Nel 2019 scompare Ettore Spalletti, classe 1940, natoin provincia di Pescara dove ha trascorso tutta la sua vita, maestro della luce e del colore che ha operato sulla profondità spaziale oltre i confini della cornice o della scultura immerso nella bellezza della natura; un paesaggio incantato che ha influito sulla sua ricerca artistica. A Milano, la galleria Lia Rumma, a 12 anni dall’inaugurazione e dopo un periodo di chiusura, ha riaperto con la mostra dedicata all’artista abruzzese di fama internazionale, che ricevuto la laurea honoris causa in architettura presso l’Università di Pescara (2017), con un progetto espositivo “metafisico” e rarefatto da lui concepito e avviato prima della sua scomparsa.

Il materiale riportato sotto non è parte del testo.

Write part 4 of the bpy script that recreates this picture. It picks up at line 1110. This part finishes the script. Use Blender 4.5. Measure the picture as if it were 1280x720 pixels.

Al piano terra dell’algido spazio, Colonna nel vuoto (2019) con Elisse (2016), in purissimo marmo bianco, invitano lo spettatore a riflettere “sull’apparizione della sostanza pittorica e i suoi effetti di riverbero e di affioramento”, scrive Spalletti. La sua prima colonna è del 1978, commenta l’artista “portavo con me questo desiderio della verticalità , ma anche il desiderio di un oggetto che avesse attraversato proprio tutto l’arco della storia dell’arte, e che si rendesse riconoscibile continuamente in momenti diversi”. Anche l’ellisse è un elemento ricorrente nel suo lavoro come il parallelepipedo, forme utilizzate per rompere la rigidità geometrica attraverso il colore, la materia che si fa luce anche in relazione simbiotica con lo spazio.
La sua è una pittura tridimensionale grazie a una tecnica sofisticata di un impasto di gesso e colla steso a caldo sulla superficie da dipingere, in cui il pigmento aggiunto, una volta assorbito, conferisce colore a tutto lo spessore, mentre il risultato cromatico dipende dalla quantità di bianco mescolato. Spalletti è noto per la sua ricerca minimalista sui generis tesa a superare il confine tra pittura e scultura, presenza e sottrazione, volta a un’ asimmetria poetica, iscritta nella luce, che si risolve attraverso un approccio manuale e concettuale insieme, attraverso l’uso materico diafano del colore. E chi non riconosce i suoi rosa, azzurri, grigi, bianchi, gialli e verdi smaterializzati e pulviscolari che danno forma a volumi cromatici dalla rigidità geometrica compromessa per effetti stranianti,? Chi non vorrebbe uno dei suoi instabili monoliti di aurea classica così instabili?
Dietro le sue scelte monocromatiche racchiuse in forme euclidee, si stratificano strati di pittura sovrapposti, grumi di materia ruvida che si luce. I suoi quadri strabordano dalla cornice, si compenetrano nello spazio e mettono in discussioni le convenzioni formali. Come si comprende al primo piano della galleria, dove una serie di opere realizzate nel 2019 dal titolo Dittico, oro trasudano di tensione sacrale, in cui i suoi azzurri atmosferici che vivono come condizione ambientale e l’impalpabile rosa, sono colori non di superfice ma di profondità, impreziositi da foglie oro sulle cornici , evocano un non so che di mistico.
Al secondo piano della galleria (consigliamo di prendere l’ascesa verso l’alto attraverso le scale esterne dell’edificio per godere di uno spaccato di Milano vista da “dentro” il cuore della periferia degno di nota), metaforicamente si arriva in Paradiso, con l’opera Libreria (2018), quasi un testamento poetico, presentata in occasione della sua ultima personale al Nouveau Musée National de Monaco, nel Principato di Monaco, per certi versi ancora inedita poiché sviluppata da Spalletti, dopo la mostra monegasca. Questa installazione ambientale comprende quasi 1500 libri allineati sugli scaffali di una sequenza di librerie. Le pagine dei libri non sono stampate, ma “volumi” monocromi di carta velina. Scrive Spalletti “cerco di trovare nella carta una sensazione tattile che appartiene al mio lavoro, per questo ho usato carta velina”.
A noi spettatori difronte a questa biblioteca strutturata da libreria in legno laccato con libri con lamina oro stampata a caldo, non resta altro che meditare sullo sconfinamento del colore, sull’immensità di una pittura che si fa scultura e architettura del Tempo. Scrive Spalletti, “ho pensato a questa stanza come fosse un quadro che si dispiega alle pareti. Come entrare in una stanza-biblioteca, con un quadro da una parte e un quadro dall’altra. Avevo in mente le prospettive di Vermeer”. Al centro della sala c’è una scultura di tre elementi, basi ideali per un libro aperto e un vaso di fiori; è l’annunciazione di una futura bellezza.